No, bartering with it doesn't make it a currency.

However what money is (the abstract concept) and what a currency is (the actual thing you use) is subjective. Art could be used as money and a currency, just as well as sea shells or cigarettes can.

The key is it being used as a medium of exchange, not as something you get for its own gain. So trading art, for the sole purpose to trade it for something else, is using it as a currency.


Money also requires fungibility, which art certainly is not. Typically money is also supposed to be a unit of account, which both requires fungibility and universality, something art doesn’t have. Nobody values their house in paintings, that’s ridiculous, instead the house and the art gallery are measured in the local currency.

I think realistically modern art is more of an investment vehicle than a currency.


But remember that Fungibility is relative because digitally the movement of USD is traceable. And all physical USD are marketed with serial numbers. Money laundering is a huge part of the financial system where $100 will be sold for $50 for the purpose of obtaining "clean" money, or where vast amounts of artificial work is expended for the purpose of funnelling cash into the mainstream. Thus $100 is not always worth $100.


That’s a fair point, but even still there is a massive gap between the fungibility of USD and art. Assuming all your money is clean, there’s literally no difference between any two given dollars. High value art on the other hand is at most produced in limited editions, and a lot of the super high value stuff is literally unique.


All good points.

I'll add that art is probably used for tax avoidance and money laundering as well.


I'm guessing one aspect of Art is its special abilities to avoid taxation.


Your sister’s art is lovely!


<philistine-mode>

Some years ago, when Jeff Koons was mixed up in a copyright issue--he made, or directed the making--of a sculpture that looked a lot like a photo--the NY Times ran an obituary of the inventor of the "jackalope", a stuffed jackrabbit with antlers (https://en.wikipedia.org/wiki/Jackalope). One saw them at roadside establishments out west, and perhaps still does. It occurred to me that if Mr. Herrick had chanced to grow up nearer New York City, he might have been a rich artist rather than a moderately prosperous entrepreneur.

</philistine-mode>


This has been going on forever. I think it explains why a Jeff Koonz just sold for ~$91M. It's not that the sculpture is worth that much, per se, it's more of a store of value.

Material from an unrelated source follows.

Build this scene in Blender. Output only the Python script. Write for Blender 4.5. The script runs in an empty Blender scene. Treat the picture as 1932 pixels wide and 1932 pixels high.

Famous artist Gerhard Richter said that modern art prices have nothing to do with the art's value.


Can't remember where I read it, but a great article suggested that expensive art was often used to launder money.


Here in France, art is mostly tax-free, so it's used as a mean of tax avoidance by the rich


A lot of money is also laundered via contemporary art, because it’s an unregulated market with extremely hard to price assets.


It's all tax avoidance money laundering.